Stanton tells her story and discusses ENDA in Oak Park
By Gary Barlow
Staff writer
Susan Ashley Stanton, whose transition from male to female attracted national attention but got her fired last February from her 17-year job as city manager in Largo, Fla., spoke to a small audience at Unity Temple in Oak Park Dec. 2 about her experiences.
“Like many of you, I always felt there was something different about me, from an early age,” Stanton said. “I kind of denied what I was feeling for most of my life.”
Stanton described how for years she worked as a highly respected city leader in Largo, but would “pack for two”—transitioning into her identity as Susan—whenever she traveled out of town.
She decided finally that she wanted to live fulltime as a woman but was unprepared last February when a local newspaper reporter went to her office and told her that the newspaper had learned of her plans and intended to publish a story about her the next day.
“Somehow my eight-page transition report had been given to them,” Stanton said. “I’d shared it with just five people. …You can’t tell somebody you’re a transsexual and say, ‘If you could, just keep it to yourself.’ It just doesn’t work.”
At a hastily called news conference, Stanton said, she wasn’t as prepared as she probably should have been for some of the questions.
“I created some of my own problems in the interest of being open and authentic,” she said.
Initially, Stanton recalled, she got positive responses from the people she worked with and from the Largo County commissioners she worked for. But within days, she said, the commissioners were discussing how to terminate her contract.
“My community was a good community,” Stanton said. “This was not a community where bigotry and prejudice ran rampant. The people who fired me were for the most part friends…and still are, I hope.”
Instead, Stanton said, she thinks the commissioners and people of Largo were unprepared—unsure of whether they could trust the city manager they thought they had known for 17 years and uneducated about how and why people transition from one gender to another.
Stanton said she believes the lessons of what happened to her apply to the political effort to win civil rights protections based on gender identity.
“I’ve had conversations with senators and congressmen and I’m probably the poster child for why we need ENDA (the federal Employment Non-Discrimination Act),” Stanton said. “My congressman said to me, ‘I don’t know anybody who’s transgender.’ …And if you don’t know, you make decisions predicated on fear.”
Stanton’s appearance was sponsored by the Human Rights Campaign and she addressed the GLBT community controversy over HRC’s recent decision to support a version of ENDA that doesn’t include gender identity protections. HRC was the only GLBT group in the country to support passage of that version of ENDA.

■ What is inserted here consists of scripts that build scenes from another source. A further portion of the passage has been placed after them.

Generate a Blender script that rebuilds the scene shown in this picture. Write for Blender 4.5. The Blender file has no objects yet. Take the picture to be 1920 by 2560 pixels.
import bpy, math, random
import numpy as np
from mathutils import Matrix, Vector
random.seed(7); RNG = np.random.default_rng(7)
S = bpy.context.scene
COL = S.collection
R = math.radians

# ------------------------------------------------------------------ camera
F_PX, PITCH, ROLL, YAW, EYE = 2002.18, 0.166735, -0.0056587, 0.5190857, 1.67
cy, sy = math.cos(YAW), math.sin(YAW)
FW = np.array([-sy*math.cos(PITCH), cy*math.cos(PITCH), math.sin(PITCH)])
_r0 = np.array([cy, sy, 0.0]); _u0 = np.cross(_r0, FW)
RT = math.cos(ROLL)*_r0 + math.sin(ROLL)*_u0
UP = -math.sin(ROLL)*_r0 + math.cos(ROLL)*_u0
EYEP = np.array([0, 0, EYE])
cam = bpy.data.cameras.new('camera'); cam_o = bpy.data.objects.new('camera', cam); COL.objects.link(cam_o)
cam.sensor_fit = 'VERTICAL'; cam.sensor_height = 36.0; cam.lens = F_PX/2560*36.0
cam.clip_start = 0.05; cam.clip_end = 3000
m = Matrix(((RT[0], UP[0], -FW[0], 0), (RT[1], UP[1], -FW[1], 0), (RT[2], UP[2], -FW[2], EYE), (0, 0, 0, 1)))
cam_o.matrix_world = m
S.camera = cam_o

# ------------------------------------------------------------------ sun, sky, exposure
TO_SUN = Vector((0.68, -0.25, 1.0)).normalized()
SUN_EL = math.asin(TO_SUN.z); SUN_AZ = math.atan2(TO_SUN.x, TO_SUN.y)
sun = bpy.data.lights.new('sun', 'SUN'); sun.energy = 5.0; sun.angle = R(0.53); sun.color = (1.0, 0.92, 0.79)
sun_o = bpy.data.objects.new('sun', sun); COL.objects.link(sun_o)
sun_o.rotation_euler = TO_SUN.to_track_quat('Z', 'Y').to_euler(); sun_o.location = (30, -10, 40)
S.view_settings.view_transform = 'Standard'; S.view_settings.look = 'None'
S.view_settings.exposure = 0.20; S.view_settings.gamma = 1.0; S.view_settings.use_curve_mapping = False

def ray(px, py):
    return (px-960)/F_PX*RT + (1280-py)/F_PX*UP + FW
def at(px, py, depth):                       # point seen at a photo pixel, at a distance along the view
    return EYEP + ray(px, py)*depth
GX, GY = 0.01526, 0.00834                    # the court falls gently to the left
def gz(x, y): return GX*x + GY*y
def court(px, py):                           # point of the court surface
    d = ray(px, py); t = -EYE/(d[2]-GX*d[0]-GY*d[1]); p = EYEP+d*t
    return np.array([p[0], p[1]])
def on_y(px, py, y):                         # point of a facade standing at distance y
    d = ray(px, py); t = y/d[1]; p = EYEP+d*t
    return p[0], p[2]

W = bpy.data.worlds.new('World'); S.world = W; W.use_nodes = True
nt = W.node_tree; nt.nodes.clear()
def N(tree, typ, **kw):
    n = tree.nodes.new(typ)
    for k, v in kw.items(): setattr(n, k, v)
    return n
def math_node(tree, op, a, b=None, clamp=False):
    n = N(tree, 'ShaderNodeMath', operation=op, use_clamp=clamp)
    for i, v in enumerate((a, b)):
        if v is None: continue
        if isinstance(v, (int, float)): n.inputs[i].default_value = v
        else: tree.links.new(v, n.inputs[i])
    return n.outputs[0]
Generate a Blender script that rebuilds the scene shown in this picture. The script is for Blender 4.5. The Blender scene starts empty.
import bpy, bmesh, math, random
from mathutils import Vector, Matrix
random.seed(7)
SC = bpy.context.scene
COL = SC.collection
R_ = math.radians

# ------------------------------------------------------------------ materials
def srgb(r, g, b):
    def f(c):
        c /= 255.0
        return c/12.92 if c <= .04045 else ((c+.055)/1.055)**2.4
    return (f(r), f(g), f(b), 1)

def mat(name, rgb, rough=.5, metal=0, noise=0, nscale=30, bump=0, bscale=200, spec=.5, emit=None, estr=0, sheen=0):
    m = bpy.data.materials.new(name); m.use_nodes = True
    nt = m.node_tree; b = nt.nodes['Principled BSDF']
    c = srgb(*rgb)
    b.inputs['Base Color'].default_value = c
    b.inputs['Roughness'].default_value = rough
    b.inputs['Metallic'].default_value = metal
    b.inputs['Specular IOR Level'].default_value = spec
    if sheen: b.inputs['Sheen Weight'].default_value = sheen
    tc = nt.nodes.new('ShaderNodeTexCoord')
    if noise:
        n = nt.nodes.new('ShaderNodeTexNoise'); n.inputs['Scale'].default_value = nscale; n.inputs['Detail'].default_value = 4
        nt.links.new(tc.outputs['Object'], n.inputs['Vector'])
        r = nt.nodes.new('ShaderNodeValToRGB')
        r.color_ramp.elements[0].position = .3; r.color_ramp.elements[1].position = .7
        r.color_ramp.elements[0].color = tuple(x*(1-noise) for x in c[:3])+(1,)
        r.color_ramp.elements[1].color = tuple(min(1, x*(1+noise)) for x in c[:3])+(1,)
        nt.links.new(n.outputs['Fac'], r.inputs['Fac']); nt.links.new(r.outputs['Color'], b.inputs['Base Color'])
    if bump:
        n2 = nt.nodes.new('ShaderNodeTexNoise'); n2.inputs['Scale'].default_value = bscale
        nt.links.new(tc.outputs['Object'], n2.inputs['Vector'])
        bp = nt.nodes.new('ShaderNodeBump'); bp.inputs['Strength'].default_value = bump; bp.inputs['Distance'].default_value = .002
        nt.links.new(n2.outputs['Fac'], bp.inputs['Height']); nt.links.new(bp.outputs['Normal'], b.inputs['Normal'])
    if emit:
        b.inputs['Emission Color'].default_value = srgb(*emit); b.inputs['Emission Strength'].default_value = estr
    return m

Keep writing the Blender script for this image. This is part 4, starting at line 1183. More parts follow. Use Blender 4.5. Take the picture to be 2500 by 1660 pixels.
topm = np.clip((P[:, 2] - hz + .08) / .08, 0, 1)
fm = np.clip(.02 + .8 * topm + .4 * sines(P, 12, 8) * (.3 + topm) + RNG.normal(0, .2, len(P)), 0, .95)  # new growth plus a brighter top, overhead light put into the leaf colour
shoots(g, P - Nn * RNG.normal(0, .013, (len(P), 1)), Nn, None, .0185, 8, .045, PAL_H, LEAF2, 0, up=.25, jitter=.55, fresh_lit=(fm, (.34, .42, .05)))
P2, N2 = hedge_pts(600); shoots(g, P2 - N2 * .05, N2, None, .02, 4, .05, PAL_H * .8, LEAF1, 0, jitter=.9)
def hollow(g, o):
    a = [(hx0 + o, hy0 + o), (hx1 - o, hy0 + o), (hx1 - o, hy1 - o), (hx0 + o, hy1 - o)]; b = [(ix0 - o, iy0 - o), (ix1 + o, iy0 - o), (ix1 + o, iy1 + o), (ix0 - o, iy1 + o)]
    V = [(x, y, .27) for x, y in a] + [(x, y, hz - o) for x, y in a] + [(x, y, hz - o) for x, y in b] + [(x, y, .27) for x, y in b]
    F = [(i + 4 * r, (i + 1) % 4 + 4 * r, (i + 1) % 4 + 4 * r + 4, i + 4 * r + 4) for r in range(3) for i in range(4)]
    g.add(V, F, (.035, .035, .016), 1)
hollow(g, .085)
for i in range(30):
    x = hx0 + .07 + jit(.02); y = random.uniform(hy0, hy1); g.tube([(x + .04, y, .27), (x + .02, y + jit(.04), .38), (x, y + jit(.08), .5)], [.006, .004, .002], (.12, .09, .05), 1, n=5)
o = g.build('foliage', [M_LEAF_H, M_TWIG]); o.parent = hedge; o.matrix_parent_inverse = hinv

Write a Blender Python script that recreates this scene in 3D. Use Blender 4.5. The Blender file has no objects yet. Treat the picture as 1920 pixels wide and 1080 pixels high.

“Until we as a trans community do a better job of education, to expect organizations such as HRC or the Congress or the city council of whatever city to give equal protection to our community—it’s just not going to happen,” Stanton said. “The biggest thing we need to do as a community, instead of aiming the poison dart at HRC, is to get rid of the sense of victimization in this community.”
An announced protest of HRC by Illinois’ leading transgender advocacy organization, Illinois Gender Advocates, failed to materialize at the Stanton appearance, though a handful of activists sported buttons critical of HRC’s stance on ENDA.
In a statement distributed prior to the meeting, IGA officials reiterated that more than 360 GLBT groups nationwide have spoken out against passage of a version of ENDA that doesn’t include both gender identity and sexual orientation protections for employees.
“We sincerely hope that HRC will change its policies and reach the same conclusion,” the IGA statement said. “Unfortunately, we note several troubling recent developments that suggest HRC is actually unwilling to work together with anyone from the LGBT community on these concerns—namely the recent resignation of transgendered HRC board and council members and reversal of prior HRC board action supporting only a gender identity-inclusive ENDA.”